• [Exercise objective]: Copy the data exactly as it appears, and do not include any pictures.
### Given information ###
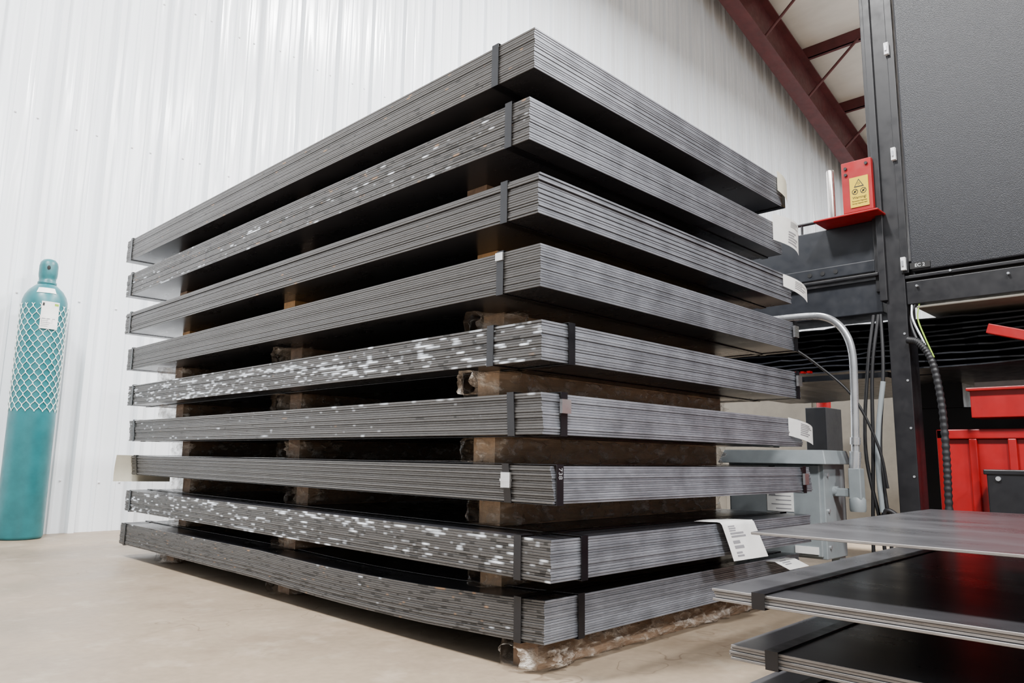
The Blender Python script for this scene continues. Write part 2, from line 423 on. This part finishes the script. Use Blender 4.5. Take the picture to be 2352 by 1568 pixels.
# ------------------------------------------------------------------ gas cylinder
g=empty('gas_cylinder',(1.29,5.63,0)); mb=MB(); r=.133
mb.lathe([(.118,0),(.128,.006),(r,.02),(r,1.50),(.130,1.535),(.120,1.57),(.100,1.605),(.075,1.63),(.058,1.645)],(0,0,0),teal,64)
mb.build('body',g)
mb=MB(); mb.lathe([(.050,1.643),(.056,1.648),(.056,1.664),(.050,1.668),(.050,1.69),(.0535,1.70),(.0555,1.72),(.0555,1.775),(.050,1.80),(.036,1.818),(.02,1.823),(.012,1.824)],(0,0,0),tealcap,40); 
d=Vector((-.22,-.975,0)).normalized()
ho=[Vector((d.x*.0562,d.y*.0562,1.757))+Vector((-d.y,d.x,0))*.010*math.cos(2*math.pi*k/20)+Vector((0,0,1))*.015*math.sin(2*math.pi*k/20) for k in range(20)]
mb.add([(p.x*.985,p.y*.985,p.z) for p in ho]+[(p.x*1.004,p.y*1.004,p.z) for p in ho],[tuple(range(20,40)),tuple(reversed(range(20,40)))]+[(k,(k+1)%20,20+(k+1)%20,20+k) for k in range(20)],inkb)
mb.build('valve_cap',g)
mb=MB(); NH=18; cell=.072; z0,z1=.80,1.50
for s in (1,-1):
    for h in range(NH):
        pts=[];nn=int((z1-z0)/cell*10)
        for k in range(nn+1):
            z=z0+(z1-z0)*k/nn; ph=(z-z0)/cell
            w_=ph- .055*math.sin(4*math.pi*ph)
            a=2*math.pi/NH*(h+s*w_)
            rr=r+.004
            pts.append((rr*math.cos(a),rr*math.sin(a),z))
        mb.tube(pts,.0024,netm,5,False)
mb.build('protective_net',g)
mb=MB()
def cylpatch(a0,a1,z0,z1,rr,m,n=10,dr=0):
    vs=[];
    for k in range(n+1):
        a=a0+(a1-a0)*k/n
        vs.append((rr*math.cos(a),rr*math.sin(a),z0)); vs.append(((rr+dr)*math.cos(a),(rr+dr)*math.sin(a),z1))
    mb.add(vs,[(2*k,2*k+2,2*k+3,2*k+1) for k in range(n)],m)
ac=math.atan2(-5.66,-1.29)
cylpatch(ac-.12,ac+.62,1.335,1.515,r+.009,paper)
for k in range(3):
    cylpatch(ac-.06+.21*k,ac+.06+.21*k,1.40,1.404,r+.0096,ink); cylpatch(ac-.06+.21*k,ac-.05+.21*k,1.37,1.40,r+.0096,ink)
for k in range(5): cylpatch(ac-.08,ac+.2+.05*(k%3),1.35+.012*k,1.353+.012*k,r+.0096,ink)
cylpatch(ac-.08,ac,1.485,1.505,r+.0096,inkb); cylpatch(ac+.40,ac+.58,1.49,1.505,r+.0096,grn)
cylpatch(ac-.45,ac+.5,1.575,1.612,.1215,paper,16,-.024)
mb.build('label',g)
# ------------------------------------------------------------------ storage tower (machine)
tw=empty('sheet_storage_tower',(0,0,0))
mb=MB()
mb.box((3.40,.975,0),(3.52,1.055,3.9),black); mb.box((3.385,1.045,1.25),(3.46,1.075,3.9),black); mb.box((3.42,1.075,1.3),(3.5,1.10,3.9),black)
mb.box((3.395,.955,1.36),(3.42,.985,3.9),black)
mb.box((3.41,-1.2,1.225),(3.5,.975,1.325),black); mb.box((3.40,-1.2,1.335),(3.44,.975,1.35),black)
mb.box((3.432,-1.2,1.30),(3.46,.975,1.42),black)
mb.box((3.41,-1.2,1.205),(3.9,.94,1.215),beige); mb.box((3.9,-1.2,1.16),(3.93,.98,1.4),black)
mb.box((5.0,.975,0),(5.12,1.055,3.9),black)
mb.box((4.3,-1.2,0),(4.6,1.2,.84),black); mb.box((4.3,1.0,.84),(4.6,1.24,1.25),black)
mb.box((4.32,-1.2,.845),(4.34,.95,1.02),whitep)
for k in range(9):
    yk=.40-.05*k; mb.add([(4.31,yk,.93),(4.31,yk-.045,.93),(4.31,yk-.02,.985)],[(0,1,2),(2,1,0)],black)
for k in range(6): mb.box((4.312,.90-.05*k,.965),(4.32,.885-.05*k,.98),ink)
mb.build('frame',tw,bevel=.003)
mb=MB(); mb.box((3.392,-1.2,1.362),(3.43,.945,3.9),blackp); mb.build('cabinet_panel',tw,bevel=.006)
mb=MB()
for z,y in ((2.40,.985),(1.90,.985),(1.40,.975)):
    mb.box((3.378,y-.012,z-.028),(3.396,y+.006,z+.028),whitep); mb.box((3.372,y-.006,z-.012),(3.38,y+.002,z+.012),galv)
for z,y in ((1.30,.93),(1.30,.60),(1.345,.80),(1.10,.99),(.9,.99),(.7,.99),(.5,.99)): mb.tube([(3.395 if y<.98 else 3.397,y,z),(3.41,y,z)],.005,galv,8)
mb.build('hinges',tw)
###
• [Task solution]:
The Blender Python script for this scene continues. Write part 2, from line 423 on. This part finishes the script. Use Blender 4.5. Take the picture to be 2352 by 1568 pixels.
# ------------------------------------------------------------------ gas cylinder
g=empty('gas_cylinder',(1.29,5.63,0)); mb=MB(); r=.133
mb.lathe([(.118,0),(.128,.006),(r,.02),(r,1.50),(.130,1.535),(.120,1.57),(.100,1.605),(.075,1.63),(.058,1.645)],(0,0,0),teal,64)
mb.build('body',g)
mb=MB(); mb.lathe([(.050,1.643),(.056,1.648),(.056,1.664),(.050,1.668),(.050,1.69),(.0535,1.70),(.0555,1.72),(.0555,1.775),(.050,1.80),(.036,1.818),(.02,1.823),(.012,1.824)],(0,0,0),tealcap,40); 
d=Vector((-.22,-.975,0)).normalized()
ho=[Vector((d.x*.0562,d.y*.0562,1.757))+Vector((-d.y,d.x,0))*.010*math.cos(2*math.pi*k/20)+Vector((0,0,1))*.015*math.sin(2*math.pi*k/20) for k in range(20)]
mb.add([(p.x*.985,p.y*.985,p.z) for p in ho]+[(p.x*1.004,p.y*1.004,p.z) for p in ho],[tuple(range(20,40)),tuple(reversed(range(20,40)))]+[(k,(k+1)%20,20+(k+1)%20,20+k) for k in range(20)],inkb)
mb.build('valve_cap',g)
mb=MB(); NH=18; cell=.072; z0,z1=.80,1.50
for s in (1,-1):
    for h in range(NH):
        pts=[];nn=int((z1-z0)/cell*10)
        for k in range(nn+1):
            z=z0+(z1-z0)*k/nn; ph=(z-z0)/cell
            w_=ph- .055*math.sin(4*math.pi*ph)
            a=2*math.pi/NH*(h+s*w_)
            rr=r+.004
            pts.append((rr*math.cos(a),rr*math.sin(a),z))
        mb.tube(pts,.0024,netm,5,False)
mb.build('protective_net',g)
mb=MB()
def cylpatch(a0,a1,z0,z1,rr,m,n=10,dr=0):
    vs=[];
    for k in range(n+1):
        a=a0+(a1-a0)*k/n
        vs.append((rr*math.cos(a),rr*math.sin(a),z0)); vs.append(((rr+dr)*math.cos(a),(rr+dr)*math.sin(a),z1))
    mb.add(vs,[(2*k,2*k+2,2*k+3,2*k+1) for k in range(n)],m)
ac=math.atan2(-5.66,-1.29)
cylpatch(ac-.12,ac+.62,1.335,1.515,r+.009,paper)
for k in range(3):
    cylpatch(ac-.06+.21*k,ac+.06+.21*k,1.40,1.404,r+.0096,ink); cylpatch(ac-.06+.21*k,ac-.05+.21*k,1.37,1.40,r+.0096,ink)
for k in range(5): cylpatch(ac-.08,ac+.2+.05*(k%3),1.35+.012*k,1.353+.012*k,r+.0096,ink)
cylpatch(ac-.08,ac,1.485,1.505,r+.0096,inkb); cylpatch(ac+.40,ac+.58,1.49,1.505,r+.0096,grn)
cylpatch(ac-.45,ac+.5,1.575,1.612,.1215,paper,16,-.024)
mb.build('label',g)
# ------------------------------------------------------------------ storage tower (machine)
tw=empty('sheet_storage_tower',(0,0,0))
mb=MB()
mb.box((3.40,.975,0),(3.52,1.055,3.9),black); mb.box((3.385,1.045,1.25),(3.46,1.075,3.9),black); mb.box((3.42,1.075,1.3),(3.5,1.10,3.9),black)
mb.box((3.395,.955,1.36),(3.42,.985,3.9),black)
mb.box((3.41,-1.2,1.225),(3.5,.975,1.325),black); mb.box((3.40,-1.2,1.335),(3.44,.975,1.35),black)
mb.box((3.432,-1.2,1.30),(3.46,.975,1.42),black)
mb.box((3.41,-1.2,1.205),(3.9,.94,1.215),beige); mb.box((3.9,-1.2,1.16),(3.93,.98,1.4),black)
mb.box((5.0,.975,0),(5.12,1.055,3.9),black)
mb.box((4.3,-1.2,0),(4.6,1.2,.84),black); mb.box((4.3,1.0,.84),(4.6,1.24,1.25),black)
mb.box((4.32,-1.2,.845),(4.34,.95,1.02),whitep)
for k in range(9):
    yk=.40-.05*k; mb.add([(4.31,yk,.93),(4.31,yk-.045,.93),(4.31,yk-.02,.985)],[(0,1,2),(2,1,0)],black)
for k in range(6): mb.box((4.312,.90-.05*k,.965),(4.32,.885-.05*k,.98),ink)
mb.build('frame',tw,bevel=.003)
mb=MB(); mb.box((3.392,-1.2,1.362),(3.43,.945,3.9),blackp); mb.build('cabinet_panel',tw,bevel=.006)
mb=MB()
for z,y in ((2.40,.985),(1.90,.985),(1.40,.975)):
    mb.box((3.378,y-.012,z-.028),(3.396,y+.006,z+.028),whitep); mb.box((3.372,y-.006,z-.012),(3.38,y+.002,z+.012),galv)
for z,y in ((1.30,.93),(1.30,.60),(1.345,.80),(1.10,.99),(.9,.99),(.7,.99),(.5,.99)): mb.tube([(3.395 if y<.98 else 3.397,y,z),(3.41,y,z)],.005,galv,8)
mb.build('hinges',tw)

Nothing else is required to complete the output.